Ni la tolerancia prometida la semana pasada hacia los manifestantes ni la oferta conciliadora de reformas políticas todavía por llegar han aplacado el celo represivo del régimen de Bashar al Asad. Las fuerzas de seguridad sirias volvieron a disparar ayer contra cientos de personas que se manifestaron en la ciudad sureña de Deraa, el epicentro de las protestas, para reclamar libertad y la derogación del estado de excepción, aunque no se tiene constancia de ninguna víctima. Tras el temporal del fin de semana, el resto del país parece haber recuperado una relativa normalidad. La tensión sectaria juega en contra de la consolidación de las protestas.

Demográficamente, Siria se parece más al Líbano y a Irak que a Egipto o Túnez. El país es un complejo mosaico confesional gobernado por la minoría alauí, a la que pertenece la familia Asad, que apenas representa el 12% de la población.

Entroncados con el islam chií, los alauís copan los puestos de mando en el Ejército, el partido y el aparato de seguridad, pero no son el único respaldo del régimen que, a base de componendas, ha sabido ganarse a las élites de la mayoría suní (74% de la población) y a parte de los cristianos (10%). Para estos, el laicismo baazista supone un muro de contención contra los islamistas.

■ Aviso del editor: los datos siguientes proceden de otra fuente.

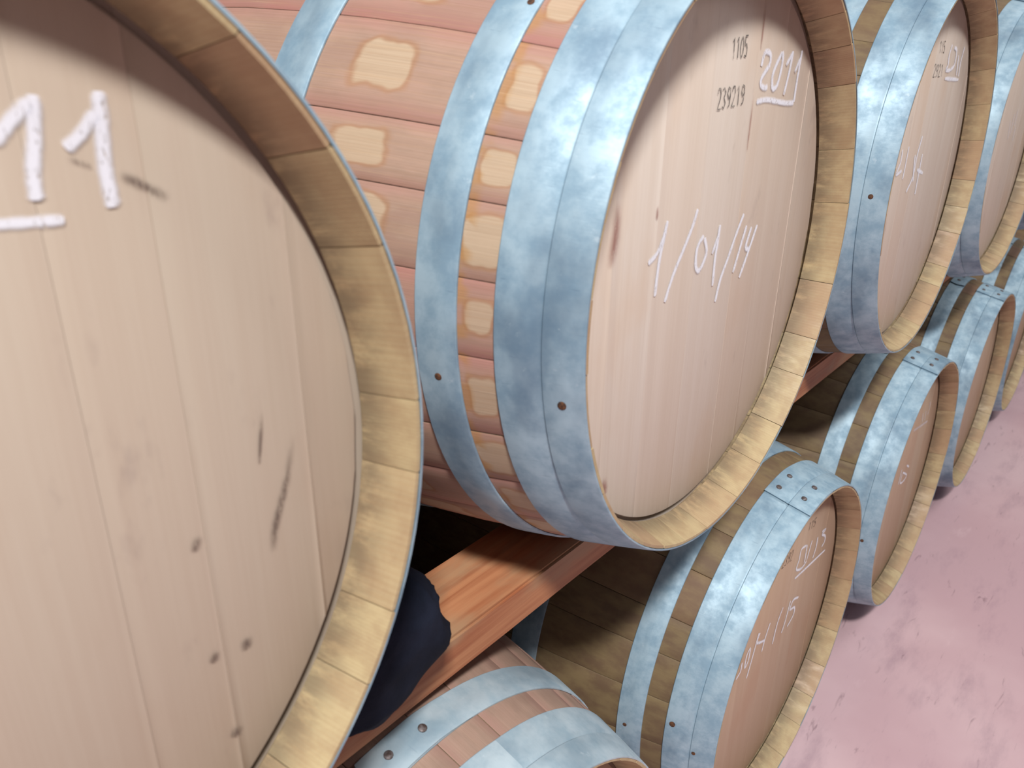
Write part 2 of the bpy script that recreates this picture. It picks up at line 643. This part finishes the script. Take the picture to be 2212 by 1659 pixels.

COHESION SOCIAL El régimen se precia de haber sabido mantener la cohesión social, salvando al país de los continuos conflictos sectarios vividos por el Líbano y, más recientemente, por Irak. Pero el resentimiento existe, especialmente entre los sunís, que ven a los alauís como una casta de montañeses provincianos y, en el caso de los islamistas, como una comunidad de herejes. Aunque potencialmente devastador, el fantasma del sectarismo empieza a perfilarse como una de las grandes armas del régimen. "Es obvio que Siria está en el punto de mira de un proyecto para sembrar el conflicto sectario y comprometer su modelo único de coexistencia", dijo el sábado la asesora del presidente Bouthaina Shaaban.